==== EXCERPTED DATA ====

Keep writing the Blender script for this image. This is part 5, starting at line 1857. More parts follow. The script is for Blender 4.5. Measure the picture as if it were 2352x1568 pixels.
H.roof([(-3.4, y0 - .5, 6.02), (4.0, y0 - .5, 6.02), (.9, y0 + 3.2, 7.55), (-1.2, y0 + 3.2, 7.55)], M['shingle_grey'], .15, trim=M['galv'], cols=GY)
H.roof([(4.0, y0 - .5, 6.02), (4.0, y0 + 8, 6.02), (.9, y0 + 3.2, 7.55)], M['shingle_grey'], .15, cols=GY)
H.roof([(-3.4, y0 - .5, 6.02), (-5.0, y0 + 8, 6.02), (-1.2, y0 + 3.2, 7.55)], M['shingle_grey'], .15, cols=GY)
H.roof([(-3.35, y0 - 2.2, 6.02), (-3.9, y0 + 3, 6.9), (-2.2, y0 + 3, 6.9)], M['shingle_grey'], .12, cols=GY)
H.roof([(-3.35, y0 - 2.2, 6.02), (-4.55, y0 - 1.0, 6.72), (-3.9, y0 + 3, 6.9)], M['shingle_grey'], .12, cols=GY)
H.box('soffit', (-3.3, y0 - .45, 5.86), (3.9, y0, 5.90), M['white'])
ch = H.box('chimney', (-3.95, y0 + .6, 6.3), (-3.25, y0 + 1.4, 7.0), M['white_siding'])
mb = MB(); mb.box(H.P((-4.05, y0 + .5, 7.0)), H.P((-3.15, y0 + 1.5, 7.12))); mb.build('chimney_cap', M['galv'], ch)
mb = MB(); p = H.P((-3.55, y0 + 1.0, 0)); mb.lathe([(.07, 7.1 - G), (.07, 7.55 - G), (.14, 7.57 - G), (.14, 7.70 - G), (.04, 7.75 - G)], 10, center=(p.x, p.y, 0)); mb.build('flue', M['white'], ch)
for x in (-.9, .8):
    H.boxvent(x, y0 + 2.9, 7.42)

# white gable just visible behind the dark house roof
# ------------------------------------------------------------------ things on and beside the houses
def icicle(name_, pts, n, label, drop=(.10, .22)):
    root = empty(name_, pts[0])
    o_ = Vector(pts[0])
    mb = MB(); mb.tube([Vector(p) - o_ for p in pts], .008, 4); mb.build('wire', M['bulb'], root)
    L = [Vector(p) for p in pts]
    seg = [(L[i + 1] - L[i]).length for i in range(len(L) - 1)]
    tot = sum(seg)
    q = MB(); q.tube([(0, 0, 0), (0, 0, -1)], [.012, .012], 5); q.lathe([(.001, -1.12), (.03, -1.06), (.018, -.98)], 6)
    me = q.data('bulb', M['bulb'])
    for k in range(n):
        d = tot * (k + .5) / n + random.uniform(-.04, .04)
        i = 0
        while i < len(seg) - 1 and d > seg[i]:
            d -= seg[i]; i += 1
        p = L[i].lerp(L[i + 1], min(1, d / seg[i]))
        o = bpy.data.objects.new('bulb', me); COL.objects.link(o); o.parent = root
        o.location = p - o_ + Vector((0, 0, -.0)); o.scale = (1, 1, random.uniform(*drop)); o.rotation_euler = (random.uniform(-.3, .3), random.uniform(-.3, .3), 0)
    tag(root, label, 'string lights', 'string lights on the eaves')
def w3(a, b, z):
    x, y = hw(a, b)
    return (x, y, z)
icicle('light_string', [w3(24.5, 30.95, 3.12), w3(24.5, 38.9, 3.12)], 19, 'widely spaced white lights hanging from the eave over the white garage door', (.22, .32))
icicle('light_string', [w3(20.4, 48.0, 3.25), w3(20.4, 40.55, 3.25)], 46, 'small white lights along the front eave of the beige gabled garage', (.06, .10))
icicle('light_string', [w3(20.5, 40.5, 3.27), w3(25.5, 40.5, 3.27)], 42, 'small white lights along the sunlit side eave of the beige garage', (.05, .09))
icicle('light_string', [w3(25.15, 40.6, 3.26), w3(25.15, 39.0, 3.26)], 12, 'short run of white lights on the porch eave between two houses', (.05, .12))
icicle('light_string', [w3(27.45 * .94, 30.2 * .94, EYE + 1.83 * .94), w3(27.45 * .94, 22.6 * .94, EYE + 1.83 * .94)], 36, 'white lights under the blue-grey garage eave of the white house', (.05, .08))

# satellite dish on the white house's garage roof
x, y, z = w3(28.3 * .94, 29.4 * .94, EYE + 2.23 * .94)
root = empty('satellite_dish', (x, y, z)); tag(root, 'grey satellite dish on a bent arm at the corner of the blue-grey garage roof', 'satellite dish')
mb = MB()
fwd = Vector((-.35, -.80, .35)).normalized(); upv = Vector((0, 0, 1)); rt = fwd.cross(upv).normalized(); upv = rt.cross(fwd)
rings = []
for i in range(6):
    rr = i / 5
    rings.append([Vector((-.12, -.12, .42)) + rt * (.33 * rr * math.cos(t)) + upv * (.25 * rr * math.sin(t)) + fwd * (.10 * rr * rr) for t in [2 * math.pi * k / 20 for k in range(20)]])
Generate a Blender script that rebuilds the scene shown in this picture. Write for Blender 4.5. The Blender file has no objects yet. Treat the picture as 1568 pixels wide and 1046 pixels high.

====

**YOUR GOAL**
Transcribe each entry precisely, missing none.

**EXPECTED ANSWER**
Keep writing the Blender script for this image. This is part 5, starting at line 1857. More parts follow. The script is for Blender 4.5. Measure the picture as if it were 2352x1568 pixels.
H.roof([(-3.4, y0 - .5, 6.02), (4.0, y0 - .5, 6.02), (.9, y0 + 3.2, 7.55), (-1.2, y0 + 3.2, 7.55)], M['shingle_grey'], .15, trim=M['galv'], cols=GY)
H.roof([(4.0, y0 - .5, 6.02), (4.0, y0 + 8, 6.02), (.9, y0 + 3.2, 7.55)], M['shingle_grey'], .15, cols=GY)
H.roof([(-3.4, y0 - .5, 6.02), (-5.0, y0 + 8, 6.02), (-1.2, y0 + 3.2, 7.55)], M['shingle_grey'], .15, cols=GY)
H.roof([(-3.35, y0 - 2.2, 6.02), (-3.9, y0 + 3, 6.9), (-2.2, y0 + 3, 6.9)], M['shingle_grey'], .12, cols=GY)
H.roof([(-3.35, y0 - 2.2, 6.02), (-4.55, y0 - 1.0, 6.72), (-3.9, y0 + 3, 6.9)], M['shingle_grey'], .12, cols=GY)
H.box('soffit', (-3.3, y0 - .45, 5.86), (3.9, y0, 5.90), M['white'])
ch = H.box('chimney', (-3.95, y0 + .6, 6.3), (-3.25, y0 + 1.4, 7.0), M['white_siding'])
mb = MB(); mb.box(H.P((-4.05, y0 + .5, 7.0)), H.P((-3.15, y0 + 1.5, 7.12))); mb.build('chimney_cap', M['galv'], ch)
mb = MB(); p = H.P((-3.55, y0 + 1.0, 0)); mb.lathe([(.07, 7.1 - G), (.07, 7.55 - G), (.14, 7.57 - G), (.14, 7.70 - G), (.04, 7.75 - G)], 10, center=(p.x, p.y, 0)); mb.build('flue', M['white'], ch)
for x in (-.9, .8):
    H.boxvent(x, y0 + 2.9, 7.42)

# white gable just visible behind the dark house roof
# ------------------------------------------------------------------ things on and beside the houses
def icicle(name_, pts, n, label, drop=(.10, .22)):
    root = empty(name_, pts[0])
    o_ = Vector(pts[0])
    mb = MB(); mb.tube([Vector(p) - o_ for p in pts], .008, 4); mb.build('wire', M['bulb'], root)
    L = [Vector(p) for p in pts]
    seg = [(L[i + 1] - L[i]).length for i in range(len(L) - 1)]
    tot = sum(seg)
    q = MB(); q.tube([(0, 0, 0), (0, 0, -1)], [.012, .012], 5); q.lathe([(.001, -1.12), (.03, -1.06), (.018, -.98)], 6)
    me = q.data('bulb', M['bulb'])
    for k in range(n):
        d = tot * (k + .5) / n + random.uniform(-.04, .04)
        i = 0
        while i < len(seg) - 1 and d > seg[i]:
            d -= seg[i]; i += 1
        p = L[i].lerp(L[i + 1], min(1, d / seg[i]))
        o = bpy.data.objects.new('bulb', me); COL.objects.link(o); o.parent = root
        o.location = p - o_ + Vector((0, 0, -.0)); o.scale = (1, 1, random.uniform(*drop)); o.rotation_euler = (random.uniform(-.3, .3), random.uniform(-.3, .3), 0)
    tag(root, label, 'string lights', 'string lights on the eaves')
def w3(a, b, z):
    x, y = hw(a, b)
    return (x, y, z)
icicle('light_string', [w3(24.5, 30.95, 3.12), w3(24.5, 38.9, 3.12)], 19, 'widely spaced white lights hanging from the eave over the white garage door', (.22, .32))
icicle('light_string', [w3(20.4, 48.0, 3.25), w3(20.4, 40.55, 3.25)], 46, 'small white lights along the front eave of the beige gabled garage', (.06, .10))
icicle('light_string', [w3(20.5, 40.5, 3.27), w3(25.5, 40.5, 3.27)], 42, 'small white lights along the sunlit side eave of the beige garage', (.05, .09))
icicle('light_string', [w3(25.15, 40.6, 3.26), w3(25.15, 39.0, 3.26)], 12, 'short run of white lights on the porch eave between two houses', (.05, .12))
icicle('light_string', [w3(27.45 * .94, 30.2 * .94, EYE + 1.83 * .94), w3(27.45 * .94, 22.6 * .94, EYE + 1.83 * .94)], 36, 'white lights under the blue-grey garage eave of the white house', (.05, .08))

# satellite dish on the white house's garage roof
x, y, z = w3(28.3 * .94, 29.4 * .94, EYE + 2.23 * .94)
root = empty('satellite_dish', (x, y, z)); tag(root, 'grey satellite dish on a bent arm at the corner of the blue-grey garage roof', 'satellite dish')
mb = MB()
fwd = Vector((-.35, -.80, .35)).normalized(); upv = Vector((0, 0, 1)); rt = fwd.cross(upv).normalized(); upv = rt.cross(fwd)
rings = []
for i in range(6):
    rr = i / 5
    rings.append([Vector((-.12, -.12, .42)) + rt * (.33 * rr * math.cos(t)) + upv * (.25 * rr * math.sin(t)) + fwd * (.10 * rr * rr) for t in [2 * math.pi * k / 20 for k in range(20)]])
Generate a Blender script that rebuilds the scene shown in this picture. Write for Blender 4.5. The Blender file has no objects yet. Treat the picture as 1568 pixels wide and 1046 pixels high.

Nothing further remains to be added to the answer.